Het moet uniek zijn. Vier vaders, vier zonen, op de scène in het Gemeenschapscentrum GC De Kluize in Scheldewindeke. Dat hadden we in onze lange reporterscarrière nog nooit gezien. Vier vaders, vier zonen die liefdevol samen optrekken, in elkaar het grootste vertrouwen hebben, dat is hartverwarmend. Lenig zijn ze alleszins, ze gaan de uitdaging aan. Ze zijn gebonden aan hun rol, strikt getimed, uiteraard een vereiste voor het uitvoeren van hun kunsten. Halsbrekende toeren, gewaagde stunts gaan we niet zien.
De voorstelling start met stemmen. Op het scherm lees je wat ze over elkaar zeggen, je ziet vage silhouetten, die 2 aan 2 over het toneel lopen, stilstaan, dicht bij elkaar staan, dan weer afstand nemen, weer weggaan. De teksten stoppen. De scène wordt verlicht. De vier duo’s ontmoeten elkaar, begroeten elkaar, wat onwennig en gereserveerd, gaan op een rij zitten, spelen een spel van plaats wisselen, zonder stoel, daarna met stoel over podium. Wat volgt zijn acrobatische oefeningen. De vaders volgen de zonen, per duo, in groep. Zoon draagt vader, vader draagt zoon. Er klinken pianoklanken, onderbroken door mechanische klikgeluiden. We zien een berg van lijven, klimmen op elkaar, tillen elkaar op. Vertrouwen straalt af van de duo’s , van de groep. T – shirts en broeken gaan uit. Alle acht in een wit lijveke, witte onderbroek. Ze staan op elkaar. Jong en oud. Ze blijven voor elkaar zorgen, Het heeft iets, ze zo samen zien spelen. ‘Carrying my father’, gaat over dragen en gedragen worden. Over vasthouden en loslaten. Fysiek en mentaal lukt het nog. Hopelijk nog lang.

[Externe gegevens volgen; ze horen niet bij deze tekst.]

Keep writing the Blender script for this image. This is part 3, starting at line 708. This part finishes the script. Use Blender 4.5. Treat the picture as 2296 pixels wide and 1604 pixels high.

Centraal staat het besef: zoals de vader de zoon droeg, zo zal de zoon ooit de vader dragen. Finaal een krachtig applaus voor Toon & Eugeen Van Gramberen, Jonas & Danny Juchtmans, Josse & Koen De Broeck, Joren en Jan De Cooman. Nog even meegeven, drie zonen zijn circusartiesten, één zoon is leerkracht. De vaders zijn leraar, kleuterleider, grafisch vormgever en coördinator in de sociale sector. Zo te zien, de innige band die ze met elkaar hebben. (marcel van de vijver, foto’s Danny De Lobelle).